3. Anna Magdalena Bach

Johann Sebastian Bach’s second wife, Anna Magdalena, was a fine musician in her own right — a singer and keyboard player for whom her husband wrote a pair of notebooks. There's also evidence that she may have written works credited to her more famous spouse. Magdalena was also mother to three of the Bach's children who went on to successful musical careers: Gottfried Heinrich, a keyboard player; Johann Christoph Friedrich, the Bückeburg Bach; and Johann Christian, who wrote enjoyed success in London.

 

4. Edith Hockey Britten

Benjamin Britten had an especially close relationship with his mother, Edith Hockey Britten, an amateur mezzo-soprano and pianist. Benjamin, the youngest of four children, was the most precocious of the brood, jotting down notes on staff paper by the time he was five. Unlike composers who were child prodigies, Britten didn't show much more than just a strong interest in music in these early compositions.
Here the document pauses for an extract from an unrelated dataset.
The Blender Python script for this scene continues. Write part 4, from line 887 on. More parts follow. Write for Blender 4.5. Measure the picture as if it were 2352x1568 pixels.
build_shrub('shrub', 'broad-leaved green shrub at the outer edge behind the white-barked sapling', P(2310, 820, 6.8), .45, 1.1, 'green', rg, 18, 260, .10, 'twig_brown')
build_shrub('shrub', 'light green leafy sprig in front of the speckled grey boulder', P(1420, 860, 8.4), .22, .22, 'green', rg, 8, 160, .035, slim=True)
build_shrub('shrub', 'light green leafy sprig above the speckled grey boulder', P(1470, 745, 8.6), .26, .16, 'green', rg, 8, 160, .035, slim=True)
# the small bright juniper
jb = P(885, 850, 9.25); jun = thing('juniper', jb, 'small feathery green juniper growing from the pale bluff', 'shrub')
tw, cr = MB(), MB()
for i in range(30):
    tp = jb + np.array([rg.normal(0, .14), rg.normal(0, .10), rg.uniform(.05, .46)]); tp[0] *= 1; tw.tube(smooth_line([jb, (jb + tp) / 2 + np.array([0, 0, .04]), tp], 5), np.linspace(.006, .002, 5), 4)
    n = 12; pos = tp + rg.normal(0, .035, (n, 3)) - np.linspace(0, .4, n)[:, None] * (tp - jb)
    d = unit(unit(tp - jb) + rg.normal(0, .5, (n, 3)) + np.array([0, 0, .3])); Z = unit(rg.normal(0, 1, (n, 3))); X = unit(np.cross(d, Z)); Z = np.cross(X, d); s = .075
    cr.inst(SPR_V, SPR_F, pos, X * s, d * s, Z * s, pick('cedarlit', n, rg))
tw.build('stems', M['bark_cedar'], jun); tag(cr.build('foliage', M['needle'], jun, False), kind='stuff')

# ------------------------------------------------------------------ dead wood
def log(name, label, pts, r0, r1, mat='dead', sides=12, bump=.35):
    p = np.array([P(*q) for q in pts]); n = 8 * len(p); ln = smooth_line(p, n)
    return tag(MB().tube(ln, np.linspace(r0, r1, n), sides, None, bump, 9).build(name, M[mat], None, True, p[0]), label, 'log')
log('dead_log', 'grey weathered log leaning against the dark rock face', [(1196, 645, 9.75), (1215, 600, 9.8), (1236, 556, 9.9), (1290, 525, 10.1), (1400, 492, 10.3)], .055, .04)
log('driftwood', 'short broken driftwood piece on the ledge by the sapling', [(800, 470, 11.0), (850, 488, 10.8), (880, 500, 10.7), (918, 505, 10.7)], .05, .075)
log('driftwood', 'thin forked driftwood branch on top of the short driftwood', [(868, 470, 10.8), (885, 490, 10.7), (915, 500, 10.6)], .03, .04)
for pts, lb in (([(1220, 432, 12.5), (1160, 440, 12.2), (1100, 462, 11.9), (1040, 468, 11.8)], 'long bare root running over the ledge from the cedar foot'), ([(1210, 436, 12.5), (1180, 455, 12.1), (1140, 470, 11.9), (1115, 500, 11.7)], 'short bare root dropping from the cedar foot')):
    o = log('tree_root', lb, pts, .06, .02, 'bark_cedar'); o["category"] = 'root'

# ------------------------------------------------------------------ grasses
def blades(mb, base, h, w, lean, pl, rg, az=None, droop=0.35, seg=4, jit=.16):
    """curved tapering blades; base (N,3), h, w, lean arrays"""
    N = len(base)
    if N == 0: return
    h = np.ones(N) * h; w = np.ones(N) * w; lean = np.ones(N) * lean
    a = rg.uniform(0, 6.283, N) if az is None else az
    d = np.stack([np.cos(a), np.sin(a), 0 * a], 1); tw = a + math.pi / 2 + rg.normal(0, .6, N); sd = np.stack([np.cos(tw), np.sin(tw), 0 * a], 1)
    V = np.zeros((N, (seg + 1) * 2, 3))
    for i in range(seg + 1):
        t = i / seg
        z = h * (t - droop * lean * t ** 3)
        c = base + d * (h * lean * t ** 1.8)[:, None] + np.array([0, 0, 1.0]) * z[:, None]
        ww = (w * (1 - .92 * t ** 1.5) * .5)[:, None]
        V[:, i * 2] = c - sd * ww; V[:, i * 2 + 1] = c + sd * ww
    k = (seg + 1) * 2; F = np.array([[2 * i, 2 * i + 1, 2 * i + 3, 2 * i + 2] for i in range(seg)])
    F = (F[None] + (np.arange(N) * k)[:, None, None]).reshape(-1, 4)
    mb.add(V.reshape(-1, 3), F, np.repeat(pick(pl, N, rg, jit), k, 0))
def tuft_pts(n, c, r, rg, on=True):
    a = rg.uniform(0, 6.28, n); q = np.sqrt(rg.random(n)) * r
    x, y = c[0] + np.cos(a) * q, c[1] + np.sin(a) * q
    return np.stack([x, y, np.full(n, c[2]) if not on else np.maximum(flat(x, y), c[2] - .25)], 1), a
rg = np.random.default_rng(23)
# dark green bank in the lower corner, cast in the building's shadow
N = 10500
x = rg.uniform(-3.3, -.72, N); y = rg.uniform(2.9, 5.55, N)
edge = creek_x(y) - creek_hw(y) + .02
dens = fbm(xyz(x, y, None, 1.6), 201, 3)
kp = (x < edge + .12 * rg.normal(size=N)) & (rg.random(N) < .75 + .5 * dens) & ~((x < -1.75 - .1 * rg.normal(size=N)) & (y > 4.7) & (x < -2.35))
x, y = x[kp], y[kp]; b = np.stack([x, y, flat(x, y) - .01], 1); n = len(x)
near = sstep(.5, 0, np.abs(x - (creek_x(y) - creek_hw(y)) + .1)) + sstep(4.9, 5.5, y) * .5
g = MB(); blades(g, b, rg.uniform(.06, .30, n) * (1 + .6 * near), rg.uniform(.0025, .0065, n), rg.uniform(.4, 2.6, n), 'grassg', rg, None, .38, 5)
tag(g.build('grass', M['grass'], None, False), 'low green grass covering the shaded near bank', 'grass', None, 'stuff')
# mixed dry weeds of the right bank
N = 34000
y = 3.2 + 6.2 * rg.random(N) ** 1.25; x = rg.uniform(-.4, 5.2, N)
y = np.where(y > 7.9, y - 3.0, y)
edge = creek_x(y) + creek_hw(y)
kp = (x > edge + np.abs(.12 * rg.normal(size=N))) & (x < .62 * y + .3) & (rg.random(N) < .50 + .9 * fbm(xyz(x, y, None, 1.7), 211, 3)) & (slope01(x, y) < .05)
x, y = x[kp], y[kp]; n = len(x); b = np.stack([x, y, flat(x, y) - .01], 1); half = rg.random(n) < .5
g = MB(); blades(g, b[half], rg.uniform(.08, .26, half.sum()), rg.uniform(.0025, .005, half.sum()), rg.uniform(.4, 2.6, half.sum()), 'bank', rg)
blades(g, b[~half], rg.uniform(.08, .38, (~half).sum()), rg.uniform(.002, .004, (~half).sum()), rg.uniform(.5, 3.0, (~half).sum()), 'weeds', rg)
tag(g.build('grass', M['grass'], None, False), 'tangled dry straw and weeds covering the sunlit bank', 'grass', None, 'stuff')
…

Two of his biographers have recently scrutinized Britten’s relationship with his mother: Humphrey Carpenter goes so far to suggest Edith to have been early version of a helicopter mother, whereas Paul Kildea finds the relationship intimate but less worrisome. (Right: Benjamin Britten, center, with his mother and elder siblings. Britten-Pears Foundation.)

 

5.  Sarah Mittenthal Copland

Aaron Copland’s father, Harris, had little interest for music, but his mother Sarah Mittenthal Copland, both sang and played the piano for her five children, However, only Aaron and his brother Ralph, a violinist, pursued musical careers, which gave Sarah great pleasure. Sarah bragged to reporters in 1927 that watching Aaron perform his Piano Concerto in front of the Boston Symphony was the proudest moment of her life.